IRA assets should be directly transferred to the ex-spouse. This can only be done after all the legal paperwork has been finalized. Any withdrawal of funds prior to the finalization of the paperwork results in a taxable distribution to the IRA owner and cash being received by the ex-spouse. Any withdrawals by the IRA owner or by the ex-spouse, once the funds are in their own IRA, will be taxable and subject to the 10% early distribution penalty, if applicable.

The Twist

There is an additional twist when the IRA owner is over the age of 70 ½ and has a required distribution from their IRA for the year of the split. The RMD is based on the prior year end market value. Let’s take a look at what happens when Lisa, who is 72, gets divorced from Danny.

Lisa’s IRA had a balance of $200,000 as of December 31st last year. The IRA will be split in half with Danny getting 50% of the IRA. Lisa has an RMD of $7,813 ($200,000 / 25.6 = $7,812.50). Her RMD amount will not change. Even after transferring half of her account to Danny, her RMD will remain $7,813.

Danny does not have to include the $100,000 received from Lisa in his RMD calculation for the year because it was not in his IRA on December 31st. Half of Lisa’s required distribution is not transferred to Danny along with half of her account balance.

Now let’s change the scenario a bit. Lisa is transferring her entire IRA to Danny as part of the divorce settlement. It is Lisa’s only IRA account. She transfers the entire account to Danny in June before taking her RMD.

What happens to Lisa’s RMD for the year? There is no guidance from IRS on this scenario. The conservative approach would be for Lisa to take the RMD before moving the account to Danny.

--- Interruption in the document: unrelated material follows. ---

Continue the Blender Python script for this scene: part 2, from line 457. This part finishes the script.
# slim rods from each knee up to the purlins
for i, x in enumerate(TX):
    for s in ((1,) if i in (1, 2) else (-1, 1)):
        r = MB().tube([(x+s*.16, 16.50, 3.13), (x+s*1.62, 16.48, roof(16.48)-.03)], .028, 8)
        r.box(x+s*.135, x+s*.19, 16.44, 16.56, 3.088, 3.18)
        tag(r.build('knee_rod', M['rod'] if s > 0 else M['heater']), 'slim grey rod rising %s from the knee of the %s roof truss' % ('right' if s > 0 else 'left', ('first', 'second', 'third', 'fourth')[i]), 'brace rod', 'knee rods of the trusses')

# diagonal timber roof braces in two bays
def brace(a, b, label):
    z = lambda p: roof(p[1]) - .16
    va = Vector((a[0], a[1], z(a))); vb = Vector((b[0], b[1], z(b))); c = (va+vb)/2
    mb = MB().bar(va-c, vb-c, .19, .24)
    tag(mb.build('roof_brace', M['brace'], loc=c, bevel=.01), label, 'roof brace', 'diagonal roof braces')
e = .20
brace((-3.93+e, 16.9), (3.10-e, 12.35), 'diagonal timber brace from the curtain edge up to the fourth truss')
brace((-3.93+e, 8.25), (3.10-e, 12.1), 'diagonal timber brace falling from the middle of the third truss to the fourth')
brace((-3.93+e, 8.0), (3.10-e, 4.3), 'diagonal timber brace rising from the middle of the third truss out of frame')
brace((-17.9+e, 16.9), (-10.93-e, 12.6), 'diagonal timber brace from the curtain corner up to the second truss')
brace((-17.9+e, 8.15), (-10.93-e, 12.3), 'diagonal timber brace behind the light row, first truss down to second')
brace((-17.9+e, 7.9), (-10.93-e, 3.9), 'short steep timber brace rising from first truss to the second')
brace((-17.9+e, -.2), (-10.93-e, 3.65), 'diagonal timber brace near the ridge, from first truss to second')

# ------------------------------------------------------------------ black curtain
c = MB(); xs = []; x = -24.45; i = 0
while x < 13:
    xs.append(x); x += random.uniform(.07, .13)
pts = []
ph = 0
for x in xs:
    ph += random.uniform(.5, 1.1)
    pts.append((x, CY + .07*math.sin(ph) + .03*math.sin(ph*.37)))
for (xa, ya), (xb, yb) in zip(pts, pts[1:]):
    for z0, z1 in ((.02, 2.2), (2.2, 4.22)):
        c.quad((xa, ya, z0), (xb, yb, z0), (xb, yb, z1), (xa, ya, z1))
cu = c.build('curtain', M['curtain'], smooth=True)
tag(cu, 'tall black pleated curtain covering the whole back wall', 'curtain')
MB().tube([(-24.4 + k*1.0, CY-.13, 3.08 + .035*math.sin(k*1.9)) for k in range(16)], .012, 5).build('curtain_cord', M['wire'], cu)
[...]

But, there is a provision in the regulations that says if an IRA owner’s account balance declines to less than the required distribution, the owner takes out the remaining balance and is not penalized. If the account balance goes to zero, there is no required distribution and no penalty. Can Lisa rely on this provision to escape the penalty for not taking her RMD? This is a riskier approach since there is no guidance telling us that IRS or the Tax Court would accept this argument.